Toyota Demonstrates Autonomous Drifting in Latest Milestone

February 2, 2022
The Toyota Research Institute (TRI) has announced a new research milestone in autonomy, which the company said provides a glimpse into the future of safer mobility for everyone.
In a demonstration, TRI researchers successfully programmed a vehicle to autonomously drift around obstacles on a closed track. By combining a deep knowledge of vehicle dynamics and control design, TRI’s Nonlinear Model Predictive Control (NMPC) approach extends the vehicle’s operational domain to the limits of its performance. The idea behind the research, TRI said, is to utilize controlled, autonomous drifting to avoid accidents by navigating sudden obstacles or hazardous road conditions like black ice.
“At TRI, our goal is to use advanced technologies that augment and amplify humans, not replace them,” said Avinash Balachandran, senior manager of TRI’s Human Centric Driving Research. “Through this project, we are expanding the region in which a car is controllable, with the goal of giving regular drivers the instinctual reflexes of a professional race car driver to be able to handle the most challenging emergencies and keep people safer on the road.”
Toyota cited statistics about car crashes that result in almost 40,000 fatalities per year in the U.S., and about 1.35 million worldwide.
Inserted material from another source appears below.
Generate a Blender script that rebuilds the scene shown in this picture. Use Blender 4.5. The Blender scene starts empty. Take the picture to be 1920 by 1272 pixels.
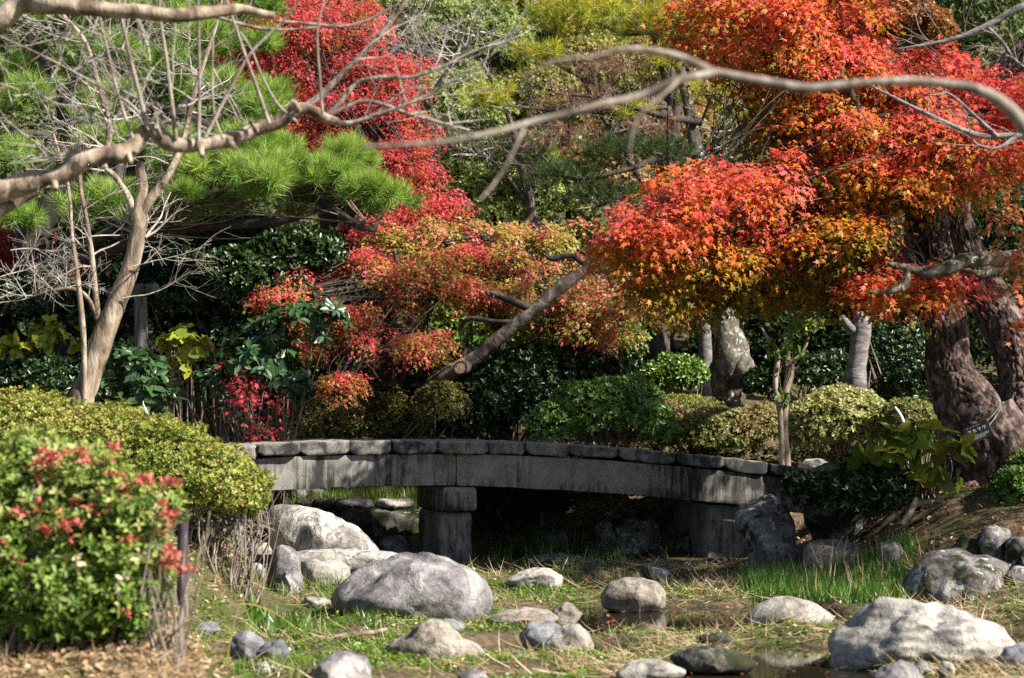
import bpy, bmesh, math, random
import numpy as np
from mathutils import Vector, Matrix

random.seed(11)
rng = np.random.default_rng(11)
SC = bpy.context.scene
COL = SC.collection
R = math.radians

# ------------------------------------------------------------------ camera, sky, sun, exposure
CAM = np.array([0.0, 0.0, 1.6])
FPX = 3850.0                       # focal length in pixels of the 1920 px wide photograph
PITCH = math.atan(154 / FPX)
cam_d = bpy.data.cameras.new('camera')
cam = bpy.data.objects.new('camera', cam_d)
COL.objects.link(cam)
cam.location = CAM
cam.rotation_euler = (R(90) + PITCH, 0, 0)
cam_d.sensor_width = 36
cam_d.lens = FPX / 1920 * 36
cam_d.clip_end = 600
cam_d.dof.use_dof = True
cam_d.dof.focus_distance = 22.5
cam_d.dof.aperture_fstop = 2.3
SC.camera = cam

SUN_EL = R(40)
SUN_AZ = (0.88, -0.475)            # horizontal direction towards the sun (from the right, a little behind the camera)
to_sun = Vector((SUN_AZ[0] * math.cos(SUN_EL), SUN_AZ[1] * math.cos(SUN_EL), math.sin(SUN_EL))).normalized()
world = bpy.data.worlds.new('World')
SC.world = world
world.use_nodes = True
nt = world.node_tree
sky = nt.nodes.new('ShaderNodeTexSky')
sky.sky_type = 'NISHITA'
sky.sun_disc = False
sky.sun_elevation = SUN_EL
sky.sun_rotation = math.atan2(SUN_AZ[0], SUN_AZ[1])
nt.nodes['Background'].inputs['Strength'].default_value = 0.05
nt.links.new(sky.outputs[0], nt.nodes['Background'].inputs['Color'])
sun_d = bpy.data.lights.new('sun', 'SUN')
sun_d.energy = 5.0
sun_d.angle = R(0.53)
sun_d.color = (1.0, 0.93, 0.82)
sun = bpy.data.objects.new('sun', sun_d)
COL.objects.link(sun)
sun.rotation_euler = to_sun.to_track_quat('Z', 'Y').to_euler()
sun.location = (12, -6, 15)
SC.view_settings.view_transform = 'Standard'
SC.view_settings.look = 'None'
SC.view_settings.gamma = 1
SC.view_settings.exposure = 1.32
SC.view_settings.use_curve_mapping = False
SC.render.engine = 'CYCLES'
SC.cycles.max_bounces = 8
SC.cycles.diffuse_bounces = 1
SC.cycles.glossy_bounces = 2
SC.cycles.transmission_bounces = 5
SC.cycles.use_denoising = False
SC.cycles.sample_clamp_indirect = 4

# ------------------------------------------------------------------ helpers
_cp, _sp = math.cos(PITCH), math.sin(PITCH)


def at(px, py, Y):
    """world point on the line of sight through a photo pixel, at distance Y in front of the camera"""
    dx = (px - 960) / FPX
    dy = (636 - py) / FPX
    t = Y / (_cp - dy * _sp)
    return np.array([dx * t, Y, CAM[2] + t * (_sp + dy * _cp)])


def smooth(t):
    t = np.clip(t, 0, 1)
    return t * t * (3 - 2 * t)


def _hash(i, j, k, s):
    h = (i * 374761393 + j * 668265263 + k * 2147483647 + s * 974711) & 0xFFFFFFFF
    h = ((h ^ (h >> 13)) * 1274126177) & 0xFFFFFFFF
    h = ((h ^ (h >> 16)) * 2246822519) & 0xFFFFFFFF
    return ((h ^ (h >> 15)) & 0xFFFFFF) / float(0xFFFFFF)


def vnoise(P, seed=0):
    P = np.asarray(P, float)
    f = np.floor(P).astype(np.int64)
    t = P - f
    t = t * t * (3 - 2 * t)
    out = 0
    for a in (0, 1):
        wa = t[..., 0] if a else 1 - t[..., 0]
        for b in (0, 1):
            wb = t[..., 1] if b else 1 - t[..., 1]
            for c in (0, 1):
                wc = t[..., 2] if c else 1 - t[..., 2]
                out = out + wa * wb * wc * _hash(f[..., 0] + a, f[..., 1] + b, f[..., 2] + c, seed)
    return out * 2 - 1


def fbm(P, seed=0, octv=4, gain=0.5):
    s, a, f = 0, 1.0, 1.0
    for o in range(octv):
        s = s + a * vnoise(np.asarray(P) * f, seed + o * 17)
        a *= gain
        f *= 2.03
    return s


def worley(P, seed=0):
    """distance to the nearest and second nearest random cell point, id of the nearest"""
    P = np.asarray(P, float)
    f = np.floor(P).astype(np.int64)
    d1 = np.full(len(P), 9.0)
    d2 = np.full(len(P), 9.0)
    idc = np.zeros(len(P))
    for a in (-1, 0, 1):
        for b in (-1, 0, 1):
            for c in (-1, 0, 1):
                i, j, k = f[:, 0] + a, f[:, 1] + b, f[:, 2] + c
                q = np.stack([i + _hash(i, j, k, seed), j + _hash(i, j, k, seed + 1), k + _hash(i, j, k, seed + 2)], 1)
                d = np.linalg.norm(P - q, axis=1)
                cid = _hash(i, j, k, seed + 5)
                near = d < d1
                d2 = np.where(near, d1, np.minimum(d2, d))
                idc = np.where(near, cid, idc)
                d1 = np.where(near, d, d1)
    return d1, d2, idc


def unit(v):
    v = np.asarray(v, float)
    return v / np.maximum(np.linalg.norm(v, axis=-1, keepdims=True), 1e-9)


def link(o, parent=None):
    COL.objects.link(o)
    if parent is not None:
        o.parent = parent
    return o


def thing(name, label, cat, base, group=None):
    o = bpy.data.objects.new(name, None)
    o.empty_display_size = 0.2
    COL.objects.link(o)
    o.location = Vector([float(c) for c in base])
    o['label'] = label
    o['category'] = cat
    if group:
        o['group'] = group
    return o


def tag(o, label, cat, group=None):
    o['label'] = label
    o['category'] = cat
    if group:
        o['group'] = group
    return o


def base_of(parent):
    b = np.zeros(3)
    while parent is not None:
        b = b + np.array(parent.location)
        parent = parent.parent
    return b


def mesh_from(name, V, faces, mat, parent=None, tint=None, smooth_sh=False, center=None):
    """faces: list of arrays (n, k) with vertex ids; V in world coordinates"""
    V = np.asarray(V, float)
    off = base_of(parent) if parent is not None else (np.asarray(center, float) if center is not None else np.zeros(3))
    V = V - off
    me = bpy.data.meshes.new(name)
    me.vertices.add(len(V))
    me.vertices.foreach_set('co', V.astype(np.float32).ravel())
    faces = [np.asarray(f, np.int32) for f in faces if len(f)]
    loops = np.concatenate([f.ravel() for f in faces])
    tot = np.concatenate([np.full(len(f), f.shape[1], np.int32) for f in faces])
    start = np.concatenate([[0], np.cumsum(tot)[:-1]]).astype(np.int32)
    me.loops.add(len(loops))
    me.loops.foreach_set('vertex_index', loops)
    me.polygons.add(len(tot))
    me.polygons.foreach_set('loop_start', start)
    if smooth_sh:
        me.polygons.foreach_set('use_smooth', np.ones(len(tot), bool))
    if tint is not None:
        at_ = me.attributes.new('tint', 'FLOAT_COLOR', 'POINT')
        c = np.ones((len(V), 4), np.float32)
        c[:, :3] = tint
        at_.data.foreach_set('color', c.ravel())
    me.update(calc_edges=True)
    me.materials.append(mat)
    o = bpy.data.objects.new(name, me)
    if parent is None and center is not None:
        o.location = Vector([float(c) for c in off])
    return link(o, parent)


class MB:
    """collects tubes and boxes into one mesh"""

    def __init__(self):
        self.V, self.F, self.n = [], {}, 0

    def add(self, V, *faces):
        V = np.asarray(V, float)
        self.V.append(V)
        for f in faces:
            f = np.asarray(f, np.int64)
            if len(f):
                self.F.setdefault(f.shape[1], []).append(f + self.n)
        self.n += len(V)

    def build(self, name, mat, parent=None, **k):
        return mesh_from(name, np.concatenate(self.V), [np.concatenate(f) for f in self.F.values()], mat, parent, **k)


def catmull(P, step):
    P = np.asarray(P, float)
    if len(P) < 3:
        n = max(2, int(np.linalg.norm(P[1, :3] - P[0, :3]) / step) + 1)
        t = np.linspace(0, 1, n)[:, None]
        return P[0] * (1 - t) + P[1] * t
    Q = np.vstack([2 * P[0] - P[1], P, 2 * P[-1] - P[-2]])
    out = []
    for i in range(1, len(Q) - 2):
        n = max(2, int(np.linalg.norm(Q[i + 1, :3] - Q[i, :3]) / step) + 1)
        t = np.linspace(0, 1, n, endpoint=False)[:, None]
        a, b, c, d = Q[i - 1], Q[i], Q[i + 1], Q[i + 2]
        out.append(0.5 * ((2 * b) + (-a + c) * t + (2 * a - 5 * b + 4 * c - d) * t ** 2 + (-a + 3 * b - 3 * c + d) * t ** 3))
    out.append(Q[-2][None])
    return np.vstack(out)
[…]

While most crashes happen in mundane situations, TRI said in some extreme situations, “drivers may need to make maneuvers that take their vehicle close to and, at times, beyond normal limits of handling.”
To address this, TRI and the Dynamic Design Lab at Stanford University aimed to design a new level of active safety to help avoid crashes and prevent injuries and fatalities. With the support of GReddy and drift legend Ken Ghusi, the technology built skills comparable to an expert driver to amplify and augment a regular driver’s ability to respond to dangerous and extreme situations.
The approach was tested on a Toyota Supra that was specially customized for autonomous driving research. The vehicle includes computer-controlled steering, throttle, clutch displacement, sequential transmission and individual wheel braking. Vehicle state information is obtained from a dual-antenna RTK-GNSS-aided INS system at a rate of 250 Hz, and the NMPC controller runs on an x86 computer. For the purposes of data collection, the suspension, engine, transmission, chassis and safety systems (roll cage, fire suppression), was modified to be similar to Formula Drift competitions.
“When faced with wet or slippery roads, professional drivers may choose to ‘drift’ the car through a turn, but most of us are not professional drivers,” said Jonathan Goh, a TRI research scientist. “That’s why TRI is programming vehicles that can identify obstacles and autonomously drift around obstacles on a closed track.”
TRI said the achievement brings researchers closer to understanding the full spectrum of vehicle performance. The software calculates a whole new trajectory every 20th of a second to balance the car as it goes around the track, TRI said.
Toyota said it will “continue to push the limits of vehicle safety technology” by researching additional effective ways for emerging safety technologies to help amplify human capabilities on the road.